> DESCRIPTION OF THE TASK
Return each line of the records holding the string "upstand".

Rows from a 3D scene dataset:
>>>>

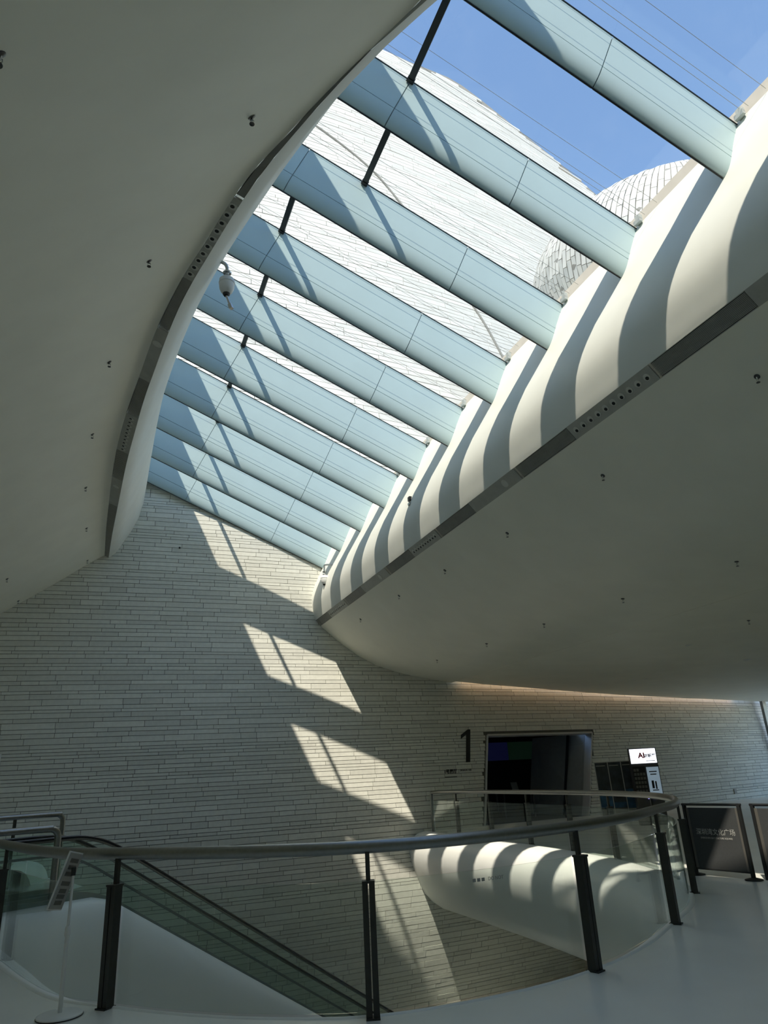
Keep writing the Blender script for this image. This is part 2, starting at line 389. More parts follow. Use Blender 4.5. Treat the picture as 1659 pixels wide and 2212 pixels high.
XJ = RC[-1][0]; ZJ = RC[-1][1]
def extr(sec, mat_, name, y0=-8.2, d=.06, extra=None):
    rows = []
    N = 30
    for k in range(N+1):
        rows.append([Vector((x, y0+(wall_end(x, z, d)-y0)*k/N, z)) for x, z in sec])
    bb = MB().sweep(rows, closed=False)
    return struct(bb.build(name, mat_, smooth=True))
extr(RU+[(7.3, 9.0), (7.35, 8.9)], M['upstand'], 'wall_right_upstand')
extr(RC+[(XJ+.002, ZJ+.05)], M['plaster'], 'ceiling')
extr([(LC[0][0], ZJ+.05)]+LC, M['plaster'], 'ceiling', d=-.30)
# roof deck over the right-hand ceiling and over the left-hand ceiling (keeps daylight out)
b = MB().box(7.1, 30, -8.4, 26, 8.75, 8.98); struct(b.build('ceiling_roof', M['ground']))
b = MB()
b.hexa([(-16, -8.4, 9.2), (7.1, -8.4, 9.2), (7.1, -3.5, 9.2), (-16, -3.5, 9.2), (-16, -8.4, 9.5), (7.1, -8.4, 9.5), (7.1, -3.5, 9.5), (-16, -3.5, 9.5)])
struct(b.build('ceiling_roof', M['ground']))
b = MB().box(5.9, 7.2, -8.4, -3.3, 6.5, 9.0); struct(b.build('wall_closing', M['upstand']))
b = MB()
NN = ys_l
rows = [[Vector((xc(y)-.5, y, zb(xc(y))+CURB)), Vector((-16, y, 15)), Vector((-16, y, 15.2)), Vector((xc(y)-.5, y, zb(xc(y))+CURB+.1))] for y in NN]
b.sweep(rows); struct(b.build('ceiling_roof', M['ground']))

# beams
ORD = {0: 'nearest and topmost pale skylight beam, running out of the top edge', 1: 'second pale skylight beam from the top, under the blue sky', 2: 'third pale skylight beam from the top, white shell above it',
       3: 'fourth pale skylight beam from the top, just above the left dome camera', 4: 'fifth pale skylight beam from the top, behind the left dome camera', 5: 'sixth pale skylight beam from the top',
       6: 'seventh pale skylight beam from the top', 7: 'eighth pale skylight beam from the top, third from the tiled wall', 8: 'ninth pale skylight beam from the top, next to the last',
       9: 'last and lowest pale skylight beam, against the tiled wall', -1: 'pale skylight beam overhead, just outside the top right corner', -2: 'pale skylight beam overhead behind the viewer, outside the picture'}
def xbar(n): return K*(3.05 if n <= 2 else 2.19)
def beam_panel(y, xa, xb, sec, th=.025):
    rings = []
    inner = [(a+th, p) for a, p in sec]
    for x in (xa, xb): rings.append([sk(x, y+a, p) for a, p in sec]+[sk(x, y+a, p) for a, p in inner[::-1]])
    return MB().sweep(rings)
ARC = [(-.09, .295), (-.089, .25), (-.085, .20), (-.078, .15), (-.066, .10), (-.05, .06), (-.034, .033), (-.018, .014), (-.004, .006)]
for n in range(-2, 10):
    y = YB(n); xl = xc(y)-.45; xr = 6.02*K
    B0 = sk(xl, y, 0)
    t = thing('skylight_beam', ORD[n], 'beam', tuple(sk((xl+xr)/2, y, 0)), 0, 'skylight beams')
    core = MB()
    core.sweep([[sk(x, y+a, p) for a, p in ((-.065, .95), (-.065, .30), (-.05, .14), (-.005, .03), (.03, .12), (.17, .5), (.17, .95))] for x in (xl, xr)])
    par(core.build('core', M['core']), t)
    bk = MB().sweep([[sk(x, y+a, p) for a, p in ((.172, .95), (.172, .5), (.034, .12), (.0, .022), (.012, .008), (.055, .12), (.195, .5), (.195, .95))] for x in (xl, xr)])
    par(bk.build('back_panel', M['panel']), t)
    bs = MB().sweep([[sk(x, y+a, p) for a, p in ((-.006, .008), (-.006, -.006), (.010, -.006), (.010, .008))] for x in (xl+.03, xr-.02)])
    par(bs.build('bottom_channel', M['black']), t)
    seams = [xl, max(K*(3.05 if n <= 1 else 2.19)-.38*K, xc(y)+.15), 4.36*K, xr]
    g = .006
    for k in range(3):
        a, c = seams[k]+g, seams[k+1]-g
        if c-a < .1: continue
        par(beam_panel(y, a, c, [(-.09, .95), (-.09, .305)]).build('upper_panel', M['panel']), t)
        par(beam_panel(y, a, c, ARC).build('curved_panel', M['panel'], smooth=True), t)
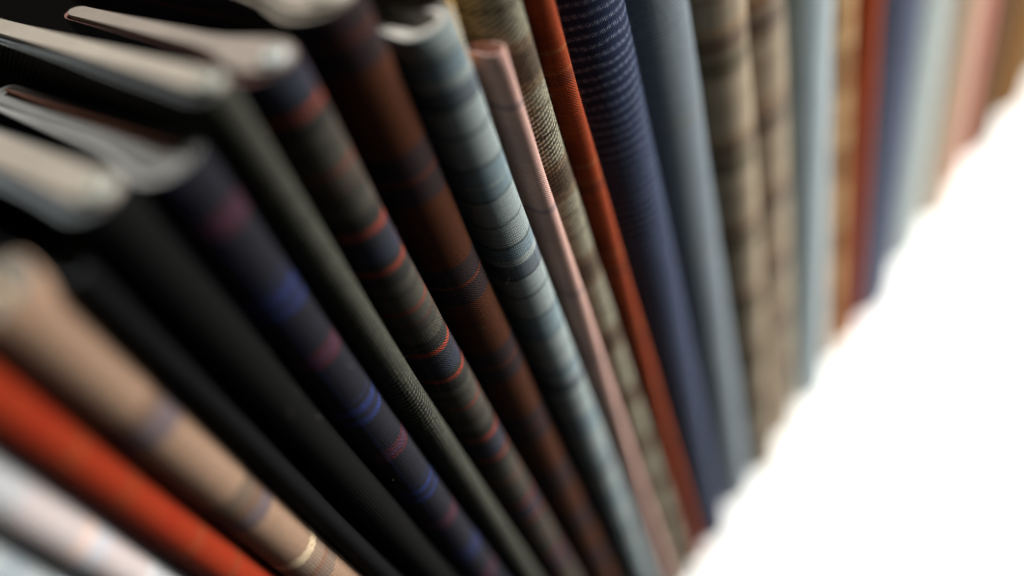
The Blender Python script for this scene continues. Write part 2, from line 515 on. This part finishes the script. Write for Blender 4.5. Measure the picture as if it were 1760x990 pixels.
bolt("tan and brown plaid bolt with greenish bands, left of a wider plaid one", X(16), .354, nose=.95, y=-0.0015, mat=cloth("tan_brown_plaid", '#a4957e', 41.0, 221,
           [(0, 2, '#85765f'), (2, 8, '#585139'), (8, 10, '#85765f'), (10, 15, '#5e4534'), (15, 17.5, '#8d7860'), (17.5, 18.6, '#b48b62'), (27, 29, '#8f806a'), (31, 33, '#8d7d66')],
           pu=30, warp=[(0, 10, '#7c6c5b'), (12, 13, '#94846f'), (20, 22, '#9b8b76')], warp_base='#bdaf99', warp_mix=.36, wobble=.6), edge='#958b7c')
bolt("wide tan and brown plaid bolt left of a pale blue one", X(17), .354, nose=.8, y=0.002, mat=cloth("wide_tan_plaid", '#9d8e77', 41.0, 217,
           [(0, 4, '#7d6b58'), (4, 10, '#4f3c2f'), (10, 12, '#7d6b58'), (13, 16, '#76553f'), (16, 17.4, '#ad875f'), (26, 28, '#8d7c65'), (31, 34, '#84735c')],
           pu=34, warp=[(0, 13, '#6c5b4d'), (15, 16, '#8c7c69'), (24, 26, '#a5967f')], warp_base='#beb19e', warp_mix=.36, wobble=.6), edge='#958b7c')
bolt("plain pale blue bolt left of the gold tan one", X(18), .354, nose=.8, y=0.0, mat=cloth("pale_blue_grey_cloth", '#a9b8bd', 60, 0, pu=40, warp=[(0, 14, '#8ea1a7')], warp_base='#bcc4c7', warp_mix=.5), edge='#a8aeb0')  # left darker, right paler: fall of light painted into the plain colour
bolt("gold tan plaid bolt with orange blotches, left of a thin red one", X(19), .354, y=0.003, mat=cloth("gold_tan_plaid", '#cda676', 52, 195, [(0, 22, '#94663c'), (34, 38, '#a9784a')], warp_mix=.3), edge='#a38a66')
bolt("thin brick red bolt right of the gold tan one", X(20), .354, y=0.001, mat= cloth("brick_red_cloth", '#a3481f', 60, 0), edge='#8c4a36')
bolt("navy slate bolt right of the brick red one", X(21), .354, y=-0.002, mat=cloth("navy_slate_cloth", '#565e74', 60, 0, pu=70, warp=[(45, 70, '#76878a')], warp_base='#565e74', warp_mix=.5), edge='#5f6577')
bolt("pale silver grey bolt left of the beige one near the far end", X(22), .354, y=0.002, mat= cloth("silver_grey_cloth", '#b0b9b6', 60, 0), edge='#a8aeaa')
bolt("beige bolt near the far end of the row", X(23), .354, y=-0.001, mat= cloth("beige_cloth", '#c9b098', 60, 0), edge='#b0a48f')
bolt("salmon pink bolt near the far end of the row", X(24), .354, y=0.003, mat= cloth("salmon_cloth", '#c48377', 60, 0), edge='#a67a6c')
bolt("dark brown bolt near the far end of the row", X(25), .354, y=0.0, mat= cloth("dark_brown_cloth", '#664729', 60, 0), edge='#6b5640')
bolt("golden brown bolt at the far right end of the row", X(26), .354, y=-0.003, mat= cloth("golden_brown_cloth", '#875d22', 60, 0), edge='#7d6440')
bolt("grey green bolt last in the row at the right edge", X(27), .354, cloth("grey_green_cloth", '#6f7566', 60, 0), edge='#7b8074')


# yellow card standing between the blue grey and the pink bolt
def card():
    t = .0014
    y1, z0, z1 = .13, .0005, .372
    vs, fs = [], []
    n = 14
    for j in range(n + 1):
        z = z0 + (z1 - z0) * j / n
        x = -.0444 + .0046 * z / HEAD
        y0 = .0215 - .0205 * z / z1               # the card leans forward at the top
        for dx, y in ((-t / 2, y0 + .0003), (-t / 2 + .0003, y0), (t / 2 - .0003, y0), (t / 2, y0 + .0003), (t / 2, y1), (-t / 2, y1)):
            vs.append((x + dx, y, z))
    for j in range(n):
        for i in range(6):
            fs.append((j * 6 + i, j * 6 + (i + 1) % 6, j * 6 + 6 + (i + 1) % 6, j * 6 + 6 + i))
    fs.append(tuple(range(n * 6, n * 6 + 6)))
    fs.append(tuple(reversed(range(6))))
    o = link_mesh("card_sheet", vs, fs, plain("yellow_card", '#c39c5c', .7, .15, 400.0), smooth=False)
    o['label'] = "thin yellow card standing upright between the blue grey and pink bolts"
    o['category'] = 'card'


card()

<<<<

> SOLVED EXERCISE
extr(RU+[(7.3, 9.0), (7.35, 8.9)], M['upstand'], 'wall_right_upstand')
b = MB().box(5.9, 7.2, -8.4, -3.3, 6.5, 9.0); struct(b.build('wall_closing', M['upstand']))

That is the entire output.